§ **STATED TASK**: Repeat all of the material below exactly as written, images excluded.

§ **SUPPLIED MATERIAL**:

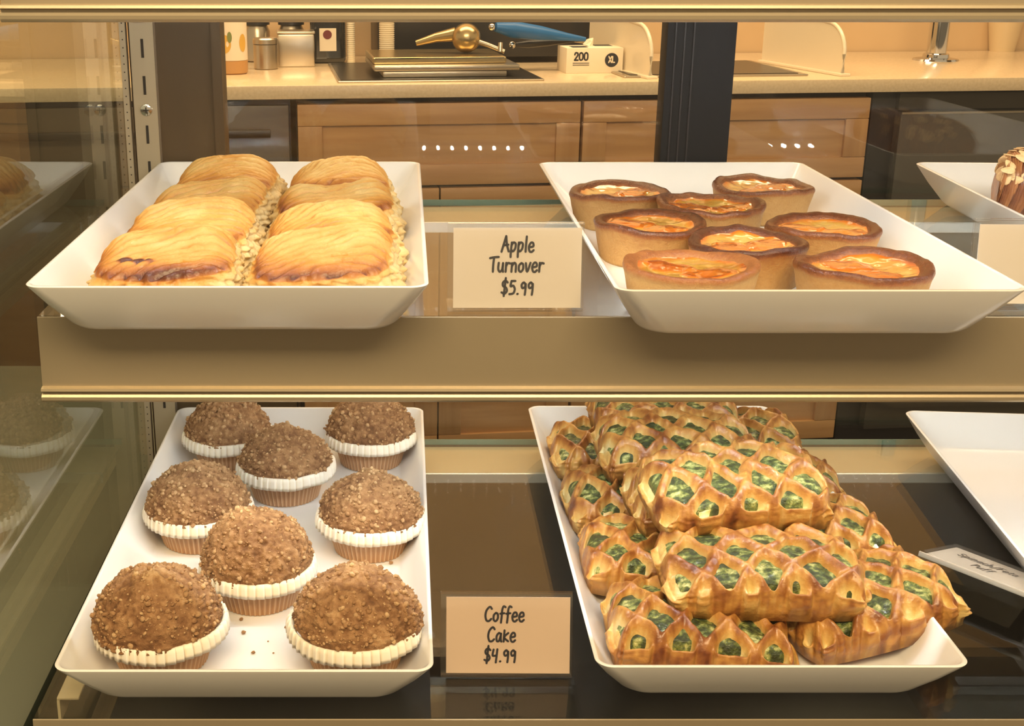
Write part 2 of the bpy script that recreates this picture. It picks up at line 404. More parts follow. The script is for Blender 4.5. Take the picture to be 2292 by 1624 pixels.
# marker / printed lettering from strokes
GL = {
 'A': (.62, [[(0, 0), (.28, 1.05)], [(.28, 1.05), (.40, .5), (.6, .02)], [(.1, .42), (.52, .47)]]),
 'p': (.50, [[(.08, .62), (.07, 0), (.09, -.36)], [(.08, .42), (.22, .62), (.42, .52), (.40, .2), (.22, .02), (.08, .14)]]),
 'l': (.22, [[(.1, 1.02), (.1, .4), (.12, 0)]]),
 'e': (.48, [[(.06, .30), (.40, .36), (.36, .58), (.18, .60), (.04, .34), (.12, .05), (.30, -.02), (.46, .1)]]),
 'T': (.62, [[(0, .92), (.35, .98), (.72, 1.0)], [(.34, .96), (.32, .5), (.34, .0)]]),
 'u': (.52, [[(.05, .6), (.05, .2), (.2, 0), (.38, .15), (.42, .58)], [(.42, .58), (.43, .2), (.48, .0)]]),
 'r': (.40, [[(.07, .6), (.08, 0)], [(.08, .36), (.2, .58), (.4, .56)]]),
 'n': (.52, [[(.06, .58), (.07, 0)], [(.07, .36), (.24, .6), (.40, .46), (.43, 0)]]),
 'o': (.48, [[(.24, .58), (.06, .42), (.08, .1), (.26, 0), (.42, .2), (.38, .5), (.22, .58)]]),
 'v': (.46, [[(.03, .58), (.2, .0), (.42, .6)]]),
 '$': (.56, [[(.48, .82), (.28, .94), (.08, .8), (.12, .58), (.38, .46), (.48, .24), (.30, .06), (.04, .14)], [(.29, 1.12), (.25, -.1)]]),
 '5': (.55, [[(.46, .92), (.14, .92)], [(.14, .92), (.1, .56), (.32, .60), (.48, .36), (.38, .08), (.06, .02)]]),
 '.': (.22, [[(.08, .03), (.11, .04)]]),
 '9': (.50, [[(.40, .62), (.24, .82), (.06, .66), (.14, .44), (.34, .50), (.40, .70)], [(.40, .72), (.42, .3), (.40, -.02)]]),
 'C': (.62, [[(.56, .86), (.38, 1.0), (.12, .75), (.06, .36), (.20, .04), (.42, .02), (.58, .16)]]),
 'f': (.42, [[(.42, .98), (.26, 1.04), (.16, .8), (.16, .3), (.14, -.1)], [(.02, .52), (.36, .56)]]),
 'F': (.55, [[(.1, 1), (.1, .4), (.09, 0)], [(.08, 1), (.5, 1.0)], [(.1, .55), (.42, .56)]]),
 'a': (.52, [[(.42, .5), (.24, .6), (.06, .36), (.12, .04), (.30, .06), (.42, .46)], [(.42, .56), (.43, .2), (.50, .0)]]),
 'k': (.50, [[(.08, .78), (.08, 0)], [(.42, .6), (.1, .3), (.46, .02)]]),
 'P': (.55, [[(.1, .98), (.08, 0)], [(.08, .95), (.4, .92), (.44, .66), (.3, .5), (.09, .46)]]),
 '4': (.55, [[(.1, .86), (.06, .44), (.40, .46)], [(.42, .88), (.40, .4), (.38, -.04)]]),
 'S': (.55, [[(.48, .86), (.26, 1.0), (.06, .8), (.16, .56), (.42, .42), (.46, .14), (.22, -.02), (.02, .14)]]),
 'i': (.22, [[(.1, .56), (.1, 0)], [(.1, .82), (.11, .84)]]),
 'c': (.44, [[(.42, .5), (.22, .6), (.05, .32), (.16, .03), (.42, .1)]]),
 'h': (.52, [[(.08, 1.02), (.07, 0)], [(.07, .36), (.24, .6), (.42, .44), (.44, 0)]]),
 't': (.38, [[(.18, .9), (.17, .15), (.32, .02)], [(.02, .6), (.36, .62)]]),
 '2': (.58, [[(.06, .72), (.16, .95), (.42, .92), (.46, .66), (.28, .36), (.05, .02)], [(.05, .02), (.5, .02)]]),
 '0': (.60, [[(.27, .96), (.07, .78), (.07, .2), (.27, .02), (.48, .2), (.48, .78), (.27, .96)]]),
 'X': (.55, [[(.04, .98), (.5, 0)], [(.5, .98), (.04, 0)]]),
 'L': (.48, [[(.08, .98), (.08, .02)], [(.08, .02), (.44, .02)]]),
 '1': (.34, [[(.06, .8), (.2, .96), (.2, 0)]]),
 '8': (.55, [[(.27, .5), (.08, .72), (.27, .96), (.46, .72), (.27, .5), (.06, .24), (.27, .02), (.48, .24), (.27, .5)]]),
 '3': (.52, [[(.06, .86), (.28, .98), (.44, .76), (.2, .52)], [(.2, .52), (.48, .3), (.30, .02), (.04, .1)]]),
 '/': (.40, [[(.32, 1.0), (.06, -.08)]]),
 ' ': (.35, []),
}
def catmull(pts, n=7):
    if len(pts) < 3: return [Vector(pts[0]).lerp(Vector(pts[-1]), k/4) for k in range(5)]
    P_ = [Vector(pts[0])]+[Vector(p) for p in pts]+[Vector(pts[-1])]; out = []
    for i in range(1, len(P_)-2):
        a, b, c, d = P_[i-1:i+3]
        for k in range(n):
            t = k/n
            out.append(.5*((2*b)+(c-a)*t+(2*a-5*b+4*c-d)*t*t+(3*b-a-3*c+d)*t**3))
    out.append(P_[-2]); return out
def write(bm, text, x, z, size, pen, y=-.0006, gap=.1, center=True, slant=.08, xs=.8):
    """marker strokes in the local xz plane facing -y"""
    w = sum((GL[ch][0]+gap)*size for ch in text)*xs-gap*size*xs
    x0 = x-w/2 if center else x
    for ch in text:
        adv, strokes = GL[ch]
        for s in strokes:
            pts = [Vector((x0+(px*xs+pz*slant)*size, z+pz*size)) for px, pz in catmull(s)]
            vs = []
            for i, q in enumerate(pts):
                d = (pts[min(i+1, len(pts)-1)]-pts[max(i-1, 0)])
                if d.length < 1e-9: d = Vector((1, 0))
                d.normalize(); nn = Vector((-d.y, d.x))*pen
                vs.append((bm.verts.new((q.x+nn.x, y, q.y+nn.y)), bm.verts.new((q.x-nn.x, y, q.y-nn.y))))
            for a, b in zip(vs, vs[1:]): bm.faces.new((a[0], a[1], b[1], b[0]))
            for q in (pts[0], pts[-1]):
                ring = [bm.verts.new((q.x+pen*math.cos(2*PI*k/10), y-.00005, q.y+pen*math.sin(2*PI*k/10))) for k in range(10)]
                bm.faces.new(ring)
        x0 += (adv+gap)*size*xs
    return bm
obj('printed_text', write(bmesh.new(), '183', -.002, .098, .013, .0012, y=-.0358, slant=0), M['label_white'], db)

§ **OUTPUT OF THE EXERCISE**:
Write part 2 of the bpy script that recreates this picture. It picks up at line 404. More parts follow. The script is for Blender 4.5. Take the picture to be 2292 by 1624 pixels.
# marker / printed lettering from strokes
GL = {
 'A': (.62, [[(0, 0), (.28, 1.05)], [(.28, 1.05), (.40, .5), (.6, .02)], [(.1, .42), (.52, .47)]]),
 'p': (.50, [[(.08, .62), (.07, 0), (.09, -.36)], [(.08, .42), (.22, .62), (.42, .52), (.40, .2), (.22, .02), (.08, .14)]]),
 'l': (.22, [[(.1, 1.02), (.1, .4), (.12, 0)]]),
 'e': (.48, [[(.06, .30), (.40, .36), (.36, .58), (.18, .60), (.04, .34), (.12, .05), (.30, -.02), (.46, .1)]]),
 'T': (.62, [[(0, .92), (.35, .98), (.72, 1.0)], [(.34, .96), (.32, .5), (.34, .0)]]),
 'u': (.52, [[(.05, .6), (.05, .2), (.2, 0), (.38, .15), (.42, .58)], [(.42, .58), (.43, .2), (.48, .0)]]),
 'r': (.40, [[(.07, .6), (.08, 0)], [(.08, .36), (.2, .58), (.4, .56)]]),
 'n': (.52, [[(.06, .58), (.07, 0)], [(.07, .36), (.24, .6), (.40, .46), (.43, 0)]]),
 'o': (.48, [[(.24, .58), (.06, .42), (.08, .1), (.26, 0), (.42, .2), (.38, .5), (.22, .58)]]),
 'v': (.46, [[(.03, .58), (.2, .0), (.42, .6)]]),
 '$': (.56, [[(.48, .82), (.28, .94), (.08, .8), (.12, .58), (.38, .46), (.48, .24), (.30, .06), (.04, .14)], [(.29, 1.12), (.25, -.1)]]),
 '5': (.55, [[(.46, .92), (.14, .92)], [(.14, .92), (.1, .56), (.32, .60), (.48, .36), (.38, .08), (.06, .02)]]),
 '.': (.22, [[(.08, .03), (.11, .04)]]),
 '9': (.50, [[(.40, .62), (.24, .82), (.06, .66), (.14, .44), (.34, .50), (.40, .70)], [(.40, .72), (.42, .3), (.40, -.02)]]),
 'C': (.62, [[(.56, .86), (.38, 1.0), (.12, .75), (.06, .36), (.20, .04), (.42, .02), (.58, .16)]]),
 'f': (.42, [[(.42, .98), (.26, 1.04), (.16, .8), (.16, .3), (.14, -.1)], [(.02, .52), (.36, .56)]]),
 'F': (.55, [[(.1, 1), (.1, .4), (.09, 0)], [(.08, 1), (.5, 1.0)], [(.1, .55), (.42, .56)]]),
 'a': (.52, [[(.42, .5), (.24, .6), (.06, .36), (.12, .04), (.30, .06), (.42, .46)], [(.42, .56), (.43, .2), (.50, .0)]]),
 'k': (.50, [[(.08, .78), (.08, 0)], [(.42, .6), (.1, .3), (.46, .02)]]),
 'P': (.55, [[(.1, .98), (.08, 0)], [(.08, .95), (.4, .92), (.44, .66), (.3, .5), (.09, .46)]]),
 '4': (.55, [[(.1, .86), (.06, .44), (.40, .46)], [(.42, .88), (.40, .4), (.38, -.04)]]),
 'S': (.55, [[(.48, .86), (.26, 1.0), (.06, .8), (.16, .56), (.42, .42), (.46, .14), (.22, -.02), (.02, .14)]]),
 'i': (.22, [[(.1, .56), (.1, 0)], [(.1, .82), (.11, .84)]]),
 'c': (.44, [[(.42, .5), (.22, .6), (.05, .32), (.16, .03), (.42, .1)]]),
 'h': (.52, [[(.08, 1.02), (.07, 0)], [(.07, .36), (.24, .6), (.42, .44), (.44, 0)]]),
 't': (.38, [[(.18, .9), (.17, .15), (.32, .02)], [(.02, .6), (.36, .62)]]),
 '2': (.58, [[(.06, .72), (.16, .95), (.42, .92), (.46, .66), (.28, .36), (.05, .02)], [(.05, .02), (.5, .02)]]),
 '0': (.60, [[(.27, .96), (.07, .78), (.07, .2), (.27, .02), (.48, .2), (.48, .78), (.27, .96)]]),
 'X': (.55, [[(.04, .98), (.5, 0)], [(.5, .98), (.04, 0)]]),
 'L': (.48, [[(.08, .98), (.08, .02)], [(.08, .02), (.44, .02)]]),
 '1': (.34, [[(.06, .8), (.2, .96), (.2, 0)]]),
 '8': (.55, [[(.27, .5), (.08, .72), (.27, .96), (.46, .72), (.27, .5), (.06, .24), (.27, .02), (.48, .24), (.27, .5)]]),
 '3': (.52, [[(.06, .86), (.28, .98), (.44, .76), (.2, .52)], [(.2, .52), (.48, .3), (.30, .02), (.04, .1)]]),
 '/': (.40, [[(.32, 1.0), (.06, -.08)]]),
 ' ': (.35, []),
}
def catmull(pts, n=7):
    if len(pts) < 3: return [Vector(pts[0]).lerp(Vector(pts[-1]), k/4) for k in range(5)]
    P_ = [Vector(pts[0])]+[Vector(p) for p in pts]+[Vector(pts[-1])]; out = []
    for i in range(1, len(P_)-2):
        a, b, c, d = P_[i-1:i+3]
        for k in range(n):
            t = k/n
            out.append(.5*((2*b)+(c-a)*t+(2*a-5*b+4*c-d)*t*t+(3*b-a-3*c+d)*t**3))
    out.append(P_[-2]); return out
def write(bm, text, x, z, size, pen, y=-.0006, gap=.1, center=True, slant=.08, xs=.8):
    """marker strokes in the local xz plane facing -y"""
    w = sum((GL[ch][0]+gap)*size for ch in text)*xs-gap*size*xs
    x0 = x-w/2 if center else x
    for ch in text:
        adv, strokes = GL[ch]
        for s in strokes:
            pts = [Vector((x0+(px*xs+pz*slant)*size, z+pz*size)) for px, pz in catmull(s)]
            vs = []
            for i, q in enumerate(pts):
                d = (pts[min(i+1, len(pts)-1)]-pts[max(i-1, 0)])
                if d.length < 1e-9: d = Vector((1, 0))
                d.normalize(); nn = Vector((-d.y, d.x))*pen
                vs.append((bm.verts.new((q.x+nn.x, y, q.y+nn.y)), bm.verts.new((q.x-nn.x, y, q.y-nn.y))))
            for a, b in zip(vs, vs[1:]): bm.faces.new((a[0], a[1], b[1], b[0]))
            for q in (pts[0], pts[-1]):
                ring = [bm.verts.new((q.x+pen*math.cos(2*PI*k/10), y-.00005, q.y+pen*math.sin(2*PI*k/10))) for k in range(10)]
                bm.faces.new(ring)
        x0 += (adv+gap)*size*xs
    return bm
obj('printed_text', write(bmesh.new(), '183', -.002, .098, .013, .0012, y=-.0358, slant=0), M['label_white'], db)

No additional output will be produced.